On usage the user has the option of canceling the losing task, this being equivalent with plain race:

 val ioA: IO[A] = ???
 val ioB: IO[B] = ???

 IO.racePair(ioA, ioB).flatMap {
   case Left((a, fiberB)) =>
     fiberB.cancel.as(a)
   case Right((fiberA, b)) =>
     fiberA.cancel.as(b)
 }

See race for a simpler version that cancels the loser immediately.

Constructs an IO which sequences the specified exception.

If this IO is run using unsafeRunSync or unsafeRunTimed, the exception will be thrown. This exception can be "caught" (or rather, materialized into value-space) using the attempt method.

Returns raiseError when cond is false, otherwise IO.unit

Returns raiseError when the cond is true, otherwise IO.unit

Creates an asynchronous task that on evaluation sleeps for the specified duration, emitting a notification on completion.

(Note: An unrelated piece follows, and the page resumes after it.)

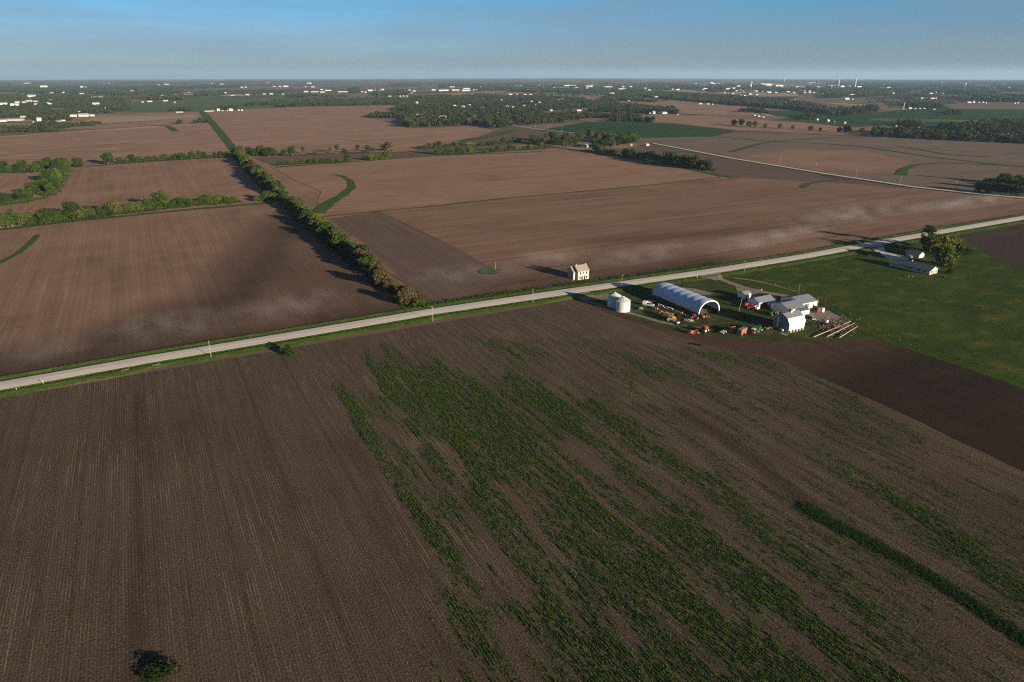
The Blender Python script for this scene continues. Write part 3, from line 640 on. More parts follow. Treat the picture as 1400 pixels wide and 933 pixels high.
def tree_row(pts, spacing, h, mix, kinds, group, where, width=2.0, hvar=0.25, count=None):
    P = [Vector(p) for p in PX(*pts)]; L = [(b-a).length for a, b in zip(P[:-1], P[1:])]; T = sum(L); k = count or max(2, int(T/spacing))
    for i in range(k):
        s = T*(i+0.5)/k + random.uniform(-.3, .3)*T/k; j = 0; s = min(max(s, 0), T-0.01)
        while s > L[j]: s -= L[j]; j += 1
        d = (P[j+1]-P[j]).normalized(); q = P[j]+d*s+Vector((-d.y, d.x))*random.uniform(-width, width)
        lf = pick(mix(i/k) if callable(mix) else mix); kd = pick(kinds)
        hh = (h(i/k) if callable(h) else h)*random.uniform(1-hvar, 1+hvar)*(0.75 if kd == 'bush' else 1)
        tree(q.x, q.y, hh, kd, lf, f'{KIND[kd]} {LOOK[lf]} tree, {ordn(i+1)} {where}', group)
def hm(t):   # the long hedgerow turns rusty towards the road
    if t < 0.12: return {'rust': 3, 'lime': 1, 'green': 1.5}
    if t < 0.42: return {'rust': 1.4, 'green': 3.5, 'lime': 1.5, 'olive': 1, 'dark': 1}
    return {'green': 5, 'dark': 1.5, 'lime': 1.5, 'olive': 1.2, 'rust': 0.3}
tree_row([(556, 412), (544, 404), (520, 386), (497, 366), (470, 344), (445, 324), (420, 304), (395, 282), (372, 261), (352, 241), (335, 225), (322, 213)], 8, lambda t: 12.0 if t < 0.5 else 13.5, hm,
         {'round': 4, 'wide': 2, 'tall': 1.5, 'bush': 2}, 'trees of the long diagonal hedgerow', 'from the road in the long hedgerow', width=3.2, count=92)
c = A(572, 419); tree(c[0], c[1], 7.0, 'bush', 'lime', 'low bright green bush at the road end of the long hedgerow', name='bush', sx=1.15)
c = A(553, 418); tree(c[0], c[1], 9.5, 'round', 'rust', 'rusty brown tree standing beside the bright green bush at the road', sx=0.95)
tree_row([(-30, 314), (0, 312), (60, 307), (100, 301), (150, 294), (200, 289), (250, 283), (300, 279), (325, 277)], 10, lambda t: 14.5 if t < .7 else 11, {'green': 5, 'rust': 1.0, 'lime': 1.5, 'dark': 1, 'olive': 1}, {'round': 3, 'wide': 3, 'bush': 3},
         'trees of the lower left hedge', 'from the west in the lower left hedge', width=4, count=38)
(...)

This is the pure, non-blocking equivalent to:

• Thread.sleep (JVM)
• ScheduledExecutorService.schedule (JVM)
• setTimeout (JavaScript)

You can combine it with flatMap to create delayed tasks:

 val timeout = IO.sleep(10.seconds).flatMap { _ =>
   IO.raiseError(new TimeoutException)
 }

The created task is cancelable and so it can be used safely in race conditions without resource leakage.

An IO that contains some Option of the given value.

Alias for IO.pure(()).

Returns the given argument if cond is false, otherwise IO.Unit

Returns the given argument if cond is true, otherwise IO.Unit

Intended for thread blocking operations. blocking will shift the execution of the blocking operation to a separate threadpool to avoid blocking on the main execution context. See the thread-model documentation for more information on why this is necessary. Note that the created effect will be uncancelable; if you need cancelation then you should use [[interruptibleA:*]] or interruptibleMany.

IO.blocking(scala.io.Source.fromFile("path").mkString)

Like blocking but will attempt to abort the blocking operation using thread interrupts in the event of cancelation. The interrupt will be attempted only once.

Note the following tradeoffs:

• this has slightly more overhead than blocking due to the machinery necessary for the interrupt coordination,
• thread interrupts are very often poorly considered by Java (and Scala!) library authors, and it is possible for interrupts to result in resource leaks or invalid states. It is important to be certain that this will not be the case before using this mechanism.

Like blocking but will attempt to abort the blocking operation using thread interrupts in the event of cancelation. The interrupt will be attempted repeatedly until the blocking operation completes or exits.

Note the following tradeoffs:

• this has slightly more overhead than blocking due to the machinery necessary for the interrupt coordination,
• thread interrupts are very often poorly considered by Java (and Scala!) library authors, and it is possible for interrupts to result in resource leaks or invalid states. It is important to be certain that this will not be the case before using this mechanism.

Reads a line as a string from the standard input using the platform's default charset, as per java.nio.charset.Charset.defaultCharset().

The effect can raise a java.io.EOFException if no input has been consumed before the EOF is observed. This should never happen with the standard input, unless it has been replaced with a finite java.io.InputStream through java.lang.System#setIn or similar.